The state regulations that forced the demise of San Francisco’s local gun laws were enacted from the late 1980’s – commencing with two bills authored by former Assemblyman and BOE Member Johan Klehs - to the present. Klehs, – incidentally, is the father of the transfer system which has become a national model.
Virtually, without exception, those laws were opposed by the N.R.A.
Most of the staff work that built California’s regulatory system was accomplished by one of the Legislature’s Attorneys, Irwin Nowick. Nowick, a onetime Board Member of the California Rifle and Pistol Association who, as an active Democrat, was purged as a sop to the Legislature’s Republicans as the NRA sought GOP support to halt regulation of semi-automatic rifles easily convertible to automatic fire.
Slowly, incrementally, law was added to the books that closed loopholes and protected the public.
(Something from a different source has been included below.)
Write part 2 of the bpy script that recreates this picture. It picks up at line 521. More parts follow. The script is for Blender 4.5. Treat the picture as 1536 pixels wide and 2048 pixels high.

Most of these laws were authored by Assembly Democrats and staffed by Nowick.
Transfers of firearms from person to person were negated. Such purchases must now go through a licensed dealer who imposes both a waiting period and a background check – and, de facto, a system for the registration of both the firearm – if it is a handgun - and the firearm owner.
New handgun owners must also take lessons in the safe use and storage of firearms.